An diese ökumenische Gastfreundschaft in schwieriger Zeit, die bisher wenig in der Öffentlichkeit bekannt war, wird nun gemeinsam gedacht.
So findet am Donnerstag, 9. Oktober 2014 um 18.00 Uhr die Auftaktveranstaltung in der Humboldt-Universität zu Berlin statt (Burgstraße 5, 10178 Berlin, Hörsaal 013). Dr. Christian Neddens, Pfarrer der Selbständigen Evangelisch-Lutherischen Kirche und Mitarbeiter am Lehrstuhl für Historische und Systematische Theologie an der Universität des Saarlandes, wird seine Forschungen unter dem Thema: „Bekennende Kirche und Altlutheraner im Kirchenkampf. Unerwartete Nähe und naheliegende Weggemeinschaft." vorstellen. Hierbei hat Neddens auch herausgearbeitet, dass es zwischen Altlutheranern und der Bekennenden Kirche eine theologische Nähe gegeben habe, wie die Betonung von Bekenntnis und Bekennen, die Bedeutung der Bibel und die liturgisches Erneuerung.

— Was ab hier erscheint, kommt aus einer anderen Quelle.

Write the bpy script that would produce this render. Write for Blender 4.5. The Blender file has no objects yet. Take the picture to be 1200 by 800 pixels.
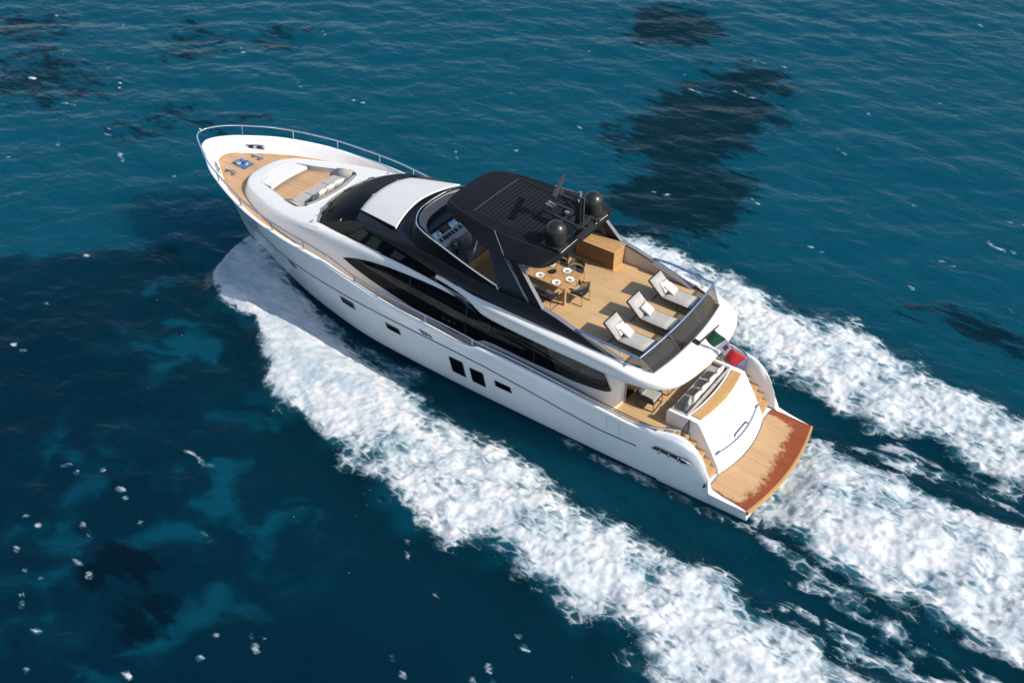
import bpy, bmesh, math, random
import numpy as np
from mathutils import Vector, Matrix
from mathutils.geometry import delaunay_2d_cdt

# ------------------------------------------------------------------ camera, sky, sun, exposure
SC = bpy.context.scene
COL = SC.collection
R = math.radians
CAM_POS = (-8.8208, 28.7068, 28.9949)
CAM_YAW, CAM_PITCH, CAM_ROLL = -0.95297, 0.67639, 0.010258
SUN_EL, SUN_AZ = 39.5, 11.0         # light travels towards +X, 11 degrees to port

def make_camera():
    cd = bpy.data.cameras.new('camera'); cam = bpy.data.objects.new('camera', cd); COL.objects.link(cam)
    f = Vector((math.cos(CAM_PITCH)*math.cos(CAM_YAW), math.cos(CAM_PITCH)*math.sin(CAM_YAW), -math.sin(CAM_PITCH)))
    r0 = f.cross(Vector((0, 0, 1))).normalized(); u0 = r0.cross(f)
    r = r0*math.cos(CAM_ROLL) + u0*math.sin(CAM_ROLL); u = -r0*math.sin(CAM_ROLL) + u0*math.cos(CAM_ROLL)
    m = Matrix((r, u, -f)).transposed().to_4x4(); m.translation = CAM_POS
    cam.matrix_world = m
    cd.sensor_width = 36.0; cd.lens = 1337.8/1200*36.0
    cd.clip_start = 0.5; cd.clip_end = 5000
    SC.camera = cam
make_camera()

W = bpy.data.worlds.new('World'); SC.world = W; W.use_nodes = True
wn = W.node_tree.nodes; wl = W.node_tree.links
sky = wn.new('ShaderNodeTexSky'); sky.sky_type = 'NISHITA'; sky.sun_disc = False
sky.sun_elevation = R(SUN_EL); sky.sun_rotation = math.atan2(-math.cos(R(SUN_AZ)), -math.sin(R(SUN_AZ)))
sky.altitude = 0; sky.air_density = 1.0; sky.dust_density = 0.9; sky.ozone_density = 1.0
wl.new(sky.outputs[0], wn['Background'].inputs[0]); wn['Background'].inputs[1].default_value = 0.15

sd = bpy.data.lights.new('sun', 'SUN'); sun = bpy.data.objects.new('sun', sd); COL.objects.link(sun)
sd.energy = 4.3; sd.angle = R(0.5); sd.color = (1.0, 0.92, 0.80)
ldir = Vector((math.cos(R(SUN_EL))*math.cos(R(SUN_AZ)), math.cos(R(SUN_EL))*math.sin(R(SUN_AZ)), -math.sin(R(SUN_EL))))
sun.rotation_euler = ldir.to_track_quat('-Z', 'Y').to_euler(); sun.location = (-30, 0, 40)

SC.view_settings.view_transform = 'Standard'; SC.view_settings.look = 'None'
SC.view_settings.exposure = 0.32; SC.view_settings.gamma = 1.0; SC.view_settings.use_curve_mapping = False
SC.render.engine = 'CYCLES'
SC.cycles.max_bounces = 6; SC.cycles.diffuse_bounces = 3; SC.cycles.glossy_bounces = 3
SC.cycles.transmission_bounces = 4; SC.cycles.transparent_max_bounces = 10
SC.cycles.caustics_reflective = False; SC.cycles.caustics_refractive = False
SC.cycles.sample_clamp_indirect = 4.0

# ------------------------------------------------------------------ helpers
class MB:
    """collects shapes; build() links them as ONE mesh object"""
    def __init__(self): self.v = []; self.f = []
    def add(self, vs, fs):
        o = len(self.v); self.v += [tuple(map(float, p)) for p in vs]; self.f += [tuple(i+o for i in f) for f in fs]; return self
    def box(self, c, s, rz=0.0, ry=0.0, rx=0.0):
        M = Matrix.Rotation(rz, 3, 'Z') @ Matrix.Rotation(ry, 3, 'Y') @ Matrix.Rotation(rx, 3, 'X')
        vs = []
        for dx, dy, dz in ((-1,-1,-1),(1,-1,-1),(1,1,-1),(-1,1,-1),(-1,-1,1),(1,-1,1),(1,1,1),(-1,1,1)):
            vs.append(Vector(c) + M @ Vector((dx*s[0]/2, dy*s[1]/2, dz*s[2]/2)))
        return self.add(vs, [(0,3,2,1),(4,5,6,7),(0,1,5,4),(1,2,6,5),(2,3,7,6),(3,0,4,7)])
    def bar(self, a, b, w, h, up=(0, 0, 1)):
        a, b = Vector(a), Vector(b); d = (b-a).normalized(); s = d.cross(Vector(up))
        if s.length < 1e-4: s = d.cross(Vector((1, 0, 0)))
        s.normalize(); u = s.cross(d)
        vs = [p + s*w/2*i + u*h/2*j for p in (a, b) for i, j in ((-1,-1),(1,-1),(1,1),(-1,1))]
        return self.add(vs, [(0,3,2,1),(4,5,6,7),(0,1,5,4),(1,2,6,5),(2,3,7,6),(3,0,4,7)])
    def tube(self, pts, r, n=8, closed=False, caps=True):
        P = [Vector(p) for p in pts]; L = len(P); rings = []; rr = r if hasattr(r, '__len__') else [r]*L
        prev = None
        for i, p in enumerate(P):
            a = P[(i-1) % L] if (closed or i > 0) else p; b = P[(i+1) % L] if (closed or i < L-1) else p
            t = (b-a).normalized()
            s = t.cross(Vector((0, 0, 1)))
            if s.length < 0.05: s = t.cross(Vector((0, 1, 0)))
            s.normalize()
            if prev is not None and s.dot(prev) < 0: s = -s
            prev = s; u = s.cross(t)
            rings.append([p + (s*math.cos(k*2*math.pi/n) + u*math.sin(k*2*math.pi/n))*rr[i] for k in range(n)])
        vs = [q for g in rings for q in g]; fs = []
        for i in range(L if closed else L-1):
            j = (i+1) % L
            for k in range(n): fs.append((i*n+k, i*n+(k+1) % n, j*n+(k+1) % n, j*n+k))
        if caps and not closed: fs += [tuple(range(n))[::-1], tuple((L-1)*n+k for k in range(n))]
        return self.add(vs, fs)
    def lathe(self, prof, c=(0, 0, 0), n=24):
        """prof: (radius, height) pairs"""
        vs = []; fs = []
        for r_, z_ in prof:
            for k in range(n): vs.append((c[0]+r_*math.cos(2*math.pi*k/n), c[1]+r_*math.sin(2*math.pi*k/n), c[2]+z_))
        for i in range(len(prof)-1):
            for k in range(n): fs.append((i*n+k, i*n+(k+1) % n, (i+1)*n+(k+1) % n, (i+1)*n+k))
        fs += [tuple(range(n))[::-1], tuple((len(prof)-1)*n+k for k in range(n))]
        return self.add(vs, fs)
    def grid(self, rows, close_u=False):
        n = len(rows[0]); m = len(rows); vs = [p for r_ in rows for p in r_]; fs = []
        for i in range(m-1 if not close_u else m):
            j = (i+1) % m
            for k in range(n-1): fs.append((i*n+k, i*n+k+1, j*n+k+1, j*n+k))
        return self.add(vs, fs)
    def prism(self, poly, z0, z1):
        n = len(poly); vs = [(x, y, z0) for x, y in poly] + [(x, y, z1) for x, y in poly]
        fs = [tuple(range(n))[::-1], tuple(range(n, 2*n))] + [(i, (i+1) % n, n+(i+1) % n, n+i) for i in range(n)]
        return self.add(vs, fs)
    def extrude(self, poly3, d):
        """a planar outline in 3-D given thickness along vector d"""
        n = len(poly3); d = Vector(d); P = [Vector(p) for p in poly3]
        fs = [tuple(range(n))[::-1], tuple(range(n, 2*n))] + [(i, (i+1) % n, n+(i+1) % n, n+i) for i in range(n)]
        return self.add(P + [p+d for p in P], fs)
    def mirror(self):
        o = len(self.v); self.v += [(x, -y, z) for x, y, z in self.v]; self.f += [tuple(i+o for i in f)[::-1] for f in self.f]; return self
    def build(self, name, mat, parent=None, ang=35, bevel=0, seg=2, subd=0, solid=0, fix=True):
        me = bpy.data.meshes.new(name); me.from_pydata(self.v, [], self.f)
        if fix:
            bm = bmesh.new(); bm.from_mesh(me)
            bmesh.ops.remove_doubles(bm, verts=bm.verts, dist=1e-5)
            bmesh.ops.recalc_face_normals(bm, faces=bm.faces)
            bm.to_mesh(me); bm.free()
        me.materials.append(mat)
        for p in me.polygons: p.use_smooth = True
        if ang is not None: me.set_sharp_from_angle(angle=R(ang))
        ob = bpy.data.objects.new(name, me); COL.objects.link(ob)
        if parent is not None: ob.parent = parent
        if solid:
            md = ob.modifiers.new('solid', 'SOLIDIFY'); md.thickness = abs(solid); md.offset = -1 if solid > 0 else 1
        if bevel:
            md = ob.modifiers.new('bevel', 'BEVEL'); md.width = bevel; md.segments = seg; md.limit_method = 'ANGLE'; md.angle_limit = R(40)
            md.harden_normals = True
        if subd:
            md = ob.modifiers.new('subd', 'SUBSURF'); md.levels = subd; md.render_levels = subd
        return ob

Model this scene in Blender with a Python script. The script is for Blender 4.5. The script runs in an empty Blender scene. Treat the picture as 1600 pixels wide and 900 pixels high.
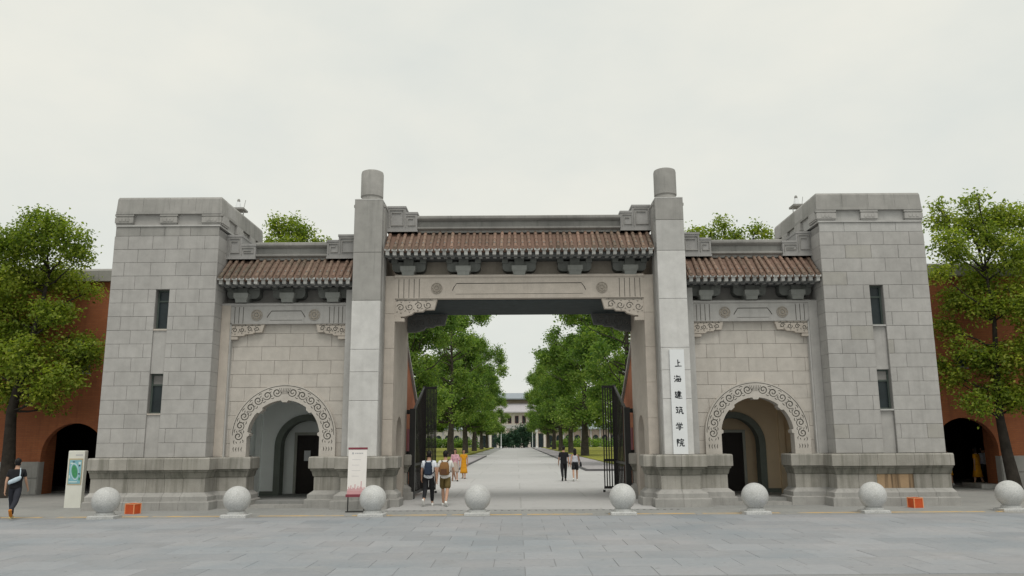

Die Reihe wird am Samstag, dem 11. Oktober 2014 um 17.00 Uhr in der evangelischen St. Thomas-Gemeinde Berlin-Kreuzberg (Mariannenplatz) fortgesetzt. Dieser Abend steht unter dem Motto: „Bekenntnis als Orientierung – die Entstehung altlutherischer Gemeinden und ihre Solidarität mit Pfarrern und Gemeindegruppen der Bekennenden Kirche." Mit einer gemeinsamen Wochenschlussandacht schließt die Veranstaltung.
Mit einem Gottesdienst am 12. Oktober 2014 um 10.00 Uhr in der evangelisch-lutherischen Kirche Berlin-Mitte (Annenstraße 52/53, 10179 Berlin) enden die Gedenkveranstaltungen. Die Predigt wird Pfarrer Johann Hillermann von der Selbständigen Evangelisch-Lutherischen Kirche halten. Erwartet werden die Generalsuperintendentin der Evangelischen Kirche Berlin-Brandenburg-schlesische Oberlausitz, Ulrike Trautwein, und die Pfarrerin der St. Thomas-Gemeinde, Claudia Mieth.